--- Information shown ---
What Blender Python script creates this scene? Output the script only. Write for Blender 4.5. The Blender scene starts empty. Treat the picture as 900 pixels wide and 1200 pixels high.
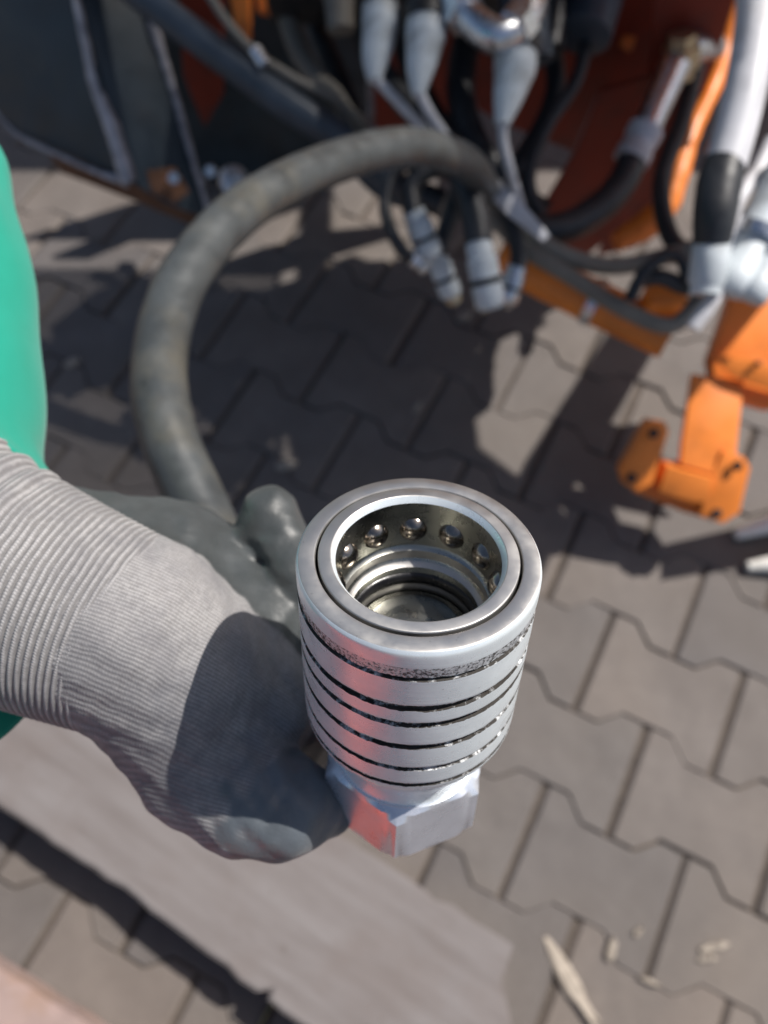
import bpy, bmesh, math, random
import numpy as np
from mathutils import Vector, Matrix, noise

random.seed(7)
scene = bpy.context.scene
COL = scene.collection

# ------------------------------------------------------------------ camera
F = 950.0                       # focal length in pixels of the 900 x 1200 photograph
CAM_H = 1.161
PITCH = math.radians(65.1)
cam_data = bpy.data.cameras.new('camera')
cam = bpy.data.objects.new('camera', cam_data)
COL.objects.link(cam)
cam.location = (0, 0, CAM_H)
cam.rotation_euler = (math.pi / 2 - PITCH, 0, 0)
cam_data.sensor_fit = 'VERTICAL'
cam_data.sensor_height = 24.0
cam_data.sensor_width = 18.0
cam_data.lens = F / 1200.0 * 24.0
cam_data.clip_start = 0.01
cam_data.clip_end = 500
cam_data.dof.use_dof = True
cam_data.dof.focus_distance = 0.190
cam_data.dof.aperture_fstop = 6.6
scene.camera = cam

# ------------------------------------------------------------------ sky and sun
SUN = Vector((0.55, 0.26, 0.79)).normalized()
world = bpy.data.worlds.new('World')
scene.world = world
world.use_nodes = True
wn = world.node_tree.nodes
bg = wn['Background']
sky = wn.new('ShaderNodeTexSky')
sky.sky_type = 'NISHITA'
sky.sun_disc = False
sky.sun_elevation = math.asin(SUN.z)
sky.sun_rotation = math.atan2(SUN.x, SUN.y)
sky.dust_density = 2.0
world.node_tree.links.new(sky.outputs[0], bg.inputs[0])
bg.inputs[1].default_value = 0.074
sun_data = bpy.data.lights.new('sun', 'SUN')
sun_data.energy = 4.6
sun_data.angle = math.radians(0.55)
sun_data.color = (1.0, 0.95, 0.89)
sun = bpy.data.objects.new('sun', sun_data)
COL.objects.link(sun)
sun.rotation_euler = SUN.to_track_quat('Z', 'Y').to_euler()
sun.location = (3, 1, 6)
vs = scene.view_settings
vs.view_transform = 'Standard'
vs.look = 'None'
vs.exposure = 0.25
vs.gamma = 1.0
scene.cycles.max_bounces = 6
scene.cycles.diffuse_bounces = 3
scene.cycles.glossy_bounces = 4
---
_Written task_
Return nothing but the lines running from the start of the data to the line with "scene.camera = cam", please, both ends included and no pictures.

_Result for this task_
What Blender Python script creates this scene? Output the script only. Write for Blender 4.5. The Blender scene starts empty. Treat the picture as 900 pixels wide and 1200 pixels high.
import bpy, bmesh, math, random
import numpy as np
from mathutils import Vector, Matrix, noise

random.seed(7)
scene = bpy.context.scene
COL = scene.collection

# ------------------------------------------------------------------ camera
F = 950.0                       # focal length in pixels of the 900 x 1200 photograph
CAM_H = 1.161
PITCH = math.radians(65.1)
cam_data = bpy.data.cameras.new('camera')
cam = bpy.data.objects.new('camera', cam_data)
COL.objects.link(cam)
cam.location = (0, 0, CAM_H)
cam.rotation_euler = (math.pi / 2 - PITCH, 0, 0)
cam_data.sensor_fit = 'VERTICAL'
cam_data.sensor_height = 24.0
cam_data.sensor_width = 18.0
cam_data.lens = F / 1200.0 * 24.0
cam_data.clip_start = 0.01
cam_data.clip_end = 500
cam_data.dof.use_dof = True
cam_data.dof.focus_distance = 0.190
cam_data.dof.aperture_fstop = 6.6
scene.camera = cam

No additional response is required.